A segunda vem das regiões
hegemônicas, equivocadamente aferradas à centralização econômica que as privilegiou, em
detrimento das áreas periféricas
e do desenvolvimento harmônico do país. Veja o caso de São
Paulo, beneficiado há mais de
quatro décadas pelo atual sistema tributário por uma perversa
transferência de renda, propiciada pelo mecanismo do ICMS
na origem, ou seja, arrecadado
majoritariamente no local da
produção dos bens, não importa se consumidos em outro Estado. Soam mal, assim, aos ouvidos de quem tem um verdadeiro sentimento nacional, as
críticas vindas dos paulistas, toda vez que um Estado da periferia industrial apela para uma
política mais agressiva de incentivos, na luta por sua industrialização (como faz agora a Bahia).

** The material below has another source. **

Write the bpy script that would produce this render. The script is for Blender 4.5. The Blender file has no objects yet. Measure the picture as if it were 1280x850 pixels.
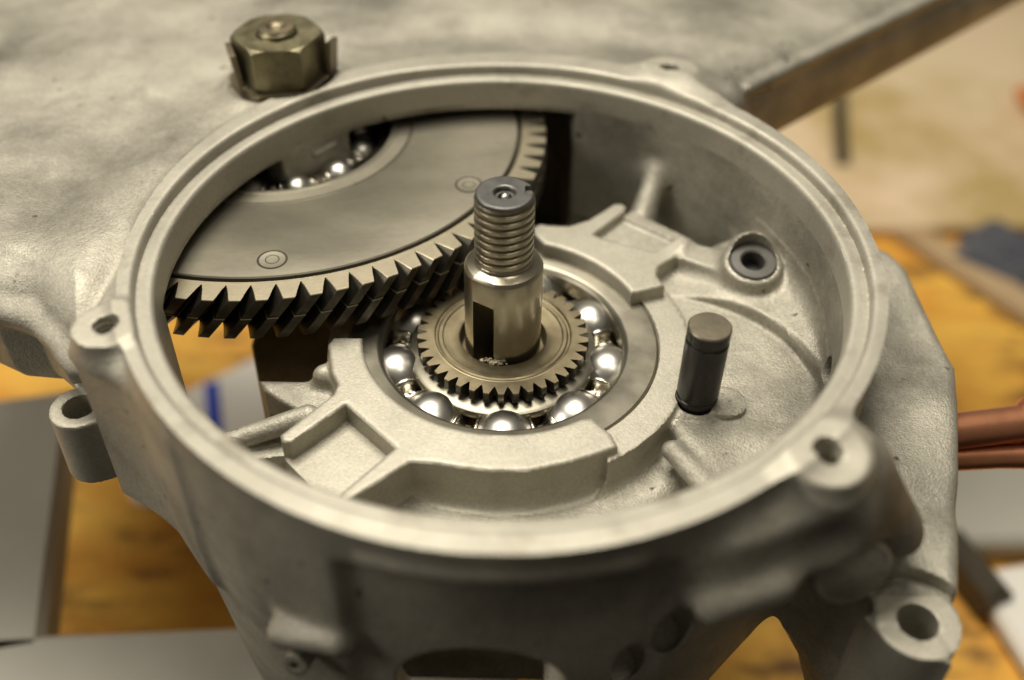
import bpy, bmesh, math, random
import numpy as np
from mathutils import Matrix, Vector
random.seed(4); rng = np.random.default_rng(4)
PI = math.pi; R = math.radians
MM = 0.001
sc = bpy.context.scene
col = sc.collection

# ------------------------------------------------------------------ camera
def setup_camera():
    pitch, roll, d = 0.741303569, 0.0208205, 189.448
    tgt = np.array([1.6768, -0.40385, 0.0])
    fw = np.array([0, math.cos(pitch), -math.sin(pitch)])
    r = np.cross(fw, [0, 0, 1]); r /= np.linalg.norm(r); u = np.cross(r, fw)
    r2 = r*math.cos(roll)+u*math.sin(roll); u2 = -r*math.sin(roll)+u*math.cos(roll)
    C = (tgt-fw*d)*MM
    cd = bpy.data.cameras.new('camera'); co = bpy.data.objects.new('camera', cd); col.objects.link(co)
    M = Matrix([[r2[0], u2[0], -fw[0], C[0]], [r2[1], u2[1], -fw[1], C[1]], [r2[2], u2[2], -fw[2], C[2]], [0, 0, 0, 1]])
    co.matrix_world = M
    cd.sensor_width = 36; cd.lens = 36*1300/1280
    cd.clip_start = 0.005; cd.clip_end = 20
    cd.dof.use_dof = True; cd.dof.focus_distance = 0.180; cd.dof.aperture_fstop = 6.8
    sc.camera = co
setup_camera()

# ------------------------------------------------------------------ light
w = bpy.data.worlds.new('World'); sc.world = w; w.use_nodes = True
w.node_tree.nodes['Background'].inputs[0].default_value = (1.0, 0.91, 0.76, 1)
w.node_tree.nodes['Background'].inputs[1].default_value = 0.085
def area(name, loc, tgt, sx, sy, power, colr):
    l = bpy.data.lights.new(name, 'AREA'); l.shape = 'RECTANGLE'; l.size = sx*MM; l.size_y = sy*MM
    l.energy = power; l.color = colr
    o = bpy.data.objects.new(name, l); col.objects.link(o)
    o.location = Vector(loc)*MM
    o.rotation_euler = (Vector(tgt)-Vector(loc)).to_track_quat('-Z', 'Y').to_euler()
    return o
area('ceiling_lamp', (-100, 175, 650), (0, 10, 0), 420, 330, 5.8, (1.0, 0.935, 0.81))
area('window_lamp', (-560, -140, 360), (-20, 10, -30), 300, 260, 1.6, (1.0, 0.94, 0.83))
area('front_fill', (160, -120, 640), (30, 60, -60), 200, 120, 0.5, (1.0, 0.93, 0.78))  # weak fill added from the front, not a real lamp at the bench
sc.view_settings.view_transform = 'Standard'; sc.view_settings.look = 'None'
sc.view_settings.gamma = 1; sc.view_settings.use_curve_mapping = False
sc.view_settings.exposure = 0.18

# ------------------------------------------------------------------ materials
def mat(name, base, rough=0.5, metal=0.0, base2=None, nscale=60, ncontrast=(0.35, 0.65), bump=0.0, bscale=1500,
        bump2=0.0, bscale2=250, rough2=None, stain=None, stain_scale=30, stain_rng=(0.55, 0.75), aniso=0, spots=None, coat=0, spec=0.5, stretch=(1, 1, 1), radial=0, grain=None):
    m = bpy.data.materials.new(name); m.use_nodes = True
    nt = m.node_tree; N = nt.nodes; L = nt.links
    b = N['Principled BSDF']
    b.inputs['Metallic'].default_value = metal; b.inputs['Roughness'].default_value = rough
    b.inputs['Specular IOR Level'].default_value = spec
    if coat: b.inputs['Coat Weight'].default_value = coat; b.inputs['Coat Roughness'].default_value = 0.12
    tc = N.new('ShaderNodeTexCoord'); mp = N.new('ShaderNodeMapping'); L.new(tc.outputs['Object'], mp.inputs[0]); mp.inputs['Scale'].default_value = stretch
    def noise(sc_, det=4, rg=0.55, vec=mp):
        n = N.new('ShaderNodeTexNoise'); n.inputs['Scale'].default_value = sc_; n.inputs['Detail'].default_value = det; n.inputs['Roughness'].default_value = rg
        L.new(vec.outputs[0], n.inputs['Vector']); return n
    def ramp(src, a, c):
        r_ = N.new('ShaderNodeMapRange'); r_.inputs[1].default_value = a; r_.inputs[2].default_value = c
        L.new(src, r_.inputs[0]); return r_.outputs[0]
    def mix(fac, A, B):
        x = N.new('ShaderNodeMix'); x.data_type = 'RGBA'; L.new(fac, x.inputs[0])
        for i, v in ((6, A), (7, B)):
            if isinstance(v, tuple): x.inputs[i].default_value = (*v, 1)
            else: L.new(v, x.inputs[i])
        return x.outputs[2]
    cur = base
    if base2 is not None:
        cur = mix(ramp(noise(nscale, 6, 0.6).outputs[0], *ncontrast), base, base2)
    if stain is not None:
        cur = mix(ramp(noise(stain_scale, 8, 0.65).outputs[0], *stain_rng), cur, stain)
    if spots is not None:
        cur = mix(ramp(noise(spots[1], 3, 0.5).outputs[0], spots[2], spots[2]+0.05), cur, spots[0])
    if grain is not None:
        g = N.new('ShaderNodeMix'); g.data_type = 'RGBA'; g.blend_type = 'MULTIPLY'; g.inputs[0].default_value = 1.0
        gr = N.new('ShaderNodeMapRange'); gr.inputs[1].default_value = .3; gr.inputs[2].default_value = .7; gr.inputs[3].default_value = 1-grain[1]; gr.inputs[4].default_value = 1+grain[1]
        L.new(noise(grain[0], 3, 0.7).outputs[0], gr.inputs[0])
        if isinstance(cur, tuple): g.inputs[6].default_value = (*cur, 1)
        else: L.new(cur, g.inputs[6])
        L.new(gr.outputs[0], g.inputs[7]); cur = g.outputs[2]
    if isinstance(cur, tuple): b.inputs['Base Color'].default_value = (*cur, 1)
    else: L.new(cur, b.inputs['Base Color'])
    if rough2 is not None:
        rr = N.new('ShaderNodeMapRange'); rr.inputs[1].default_value = .35; rr.inputs[2].default_value = .65
        rr.inputs[3].default_value = rough; rr.inputs[4].default_value = rough2
        L.new(noise(nscale*1.7, 5).outputs[0], rr.inputs[0]); L.new(rr.outputs[0], b.inputs['Roughness'])
    prev = None
    for bs, s in ((bump2, bscale2), (bump, bscale)):
        if bs:
            bp = N.new('ShaderNodeBump'); bp.inputs['Strength'].default_value = 1.0; bp.inputs['Distance'].default_value = bs*MM
            L.new(noise(s, 3, 0.6).outputs[0], bp.inputs['Height'])
            if prev: L.new(prev.outputs[0], bp.inputs['Normal'])
            prev = bp
    if radial:   # concentric turning marks round the local z axis
        sx = N.new('ShaderNodeSeparateXYZ'); L.new(tc.outputs['Object'], sx.inputs[0])
        cb = N.new('ShaderNodeCombineXYZ'); L.new(sx.outputs[0], cb.inputs[0]); L.new(sx.outputs[1], cb.inputs[1])
        ln = N.new('ShaderNodeVectorMath'); ln.operation = 'LENGTH'; L.new(cb.outputs[0], ln.inputs[0])
        c2 = N.new('ShaderNodeCombineXYZ'); L.new(ln.outputs['Value'], c2.inputs[0]); 
        n = noise(3500, 2, .6, c2)
        bp = N.new('ShaderNodeBump'); bp.inputs['Distance'].default_value = radial*MM; bp.inputs['Strength'].default_value = 1
        L.new(n.outputs[0], bp.inputs['Height'])
        if prev: L.new(prev.outputs[0], bp.inputs['Normal'])
        prev = bp
    if prev: L.new(prev.outputs[0], b.inputs['Normal'])
    return m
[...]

Enquanto isso São Paulo fecha-se em si mesmo. Feitas bem as
contas, a verdade é que São Paulo está vencendo de goleada a tal
"guerra fiscal".
O que temos a fazer é lutar por
uma verdadeira reforma tributária -como a proposta pelo
deputado Luiz Roberto Ponte-, que impeça a concorrência predatória e as retaliações
entre os Estados, os quais devem ser parceiros na promoção
do desenvolvimento nacional.
Mas que, ao mesmo tempo, permita a salutar competição entre
governos, para que se destaquem aqueles mais capazes de,
com seus próprios recursos,
construir um ambiente atrativo
e promissor para os investimentos produtivos, sem os quais o
desenvolvimento não será possível, se o quisermos harmônico
e abrangente a todo o povo brasileiro.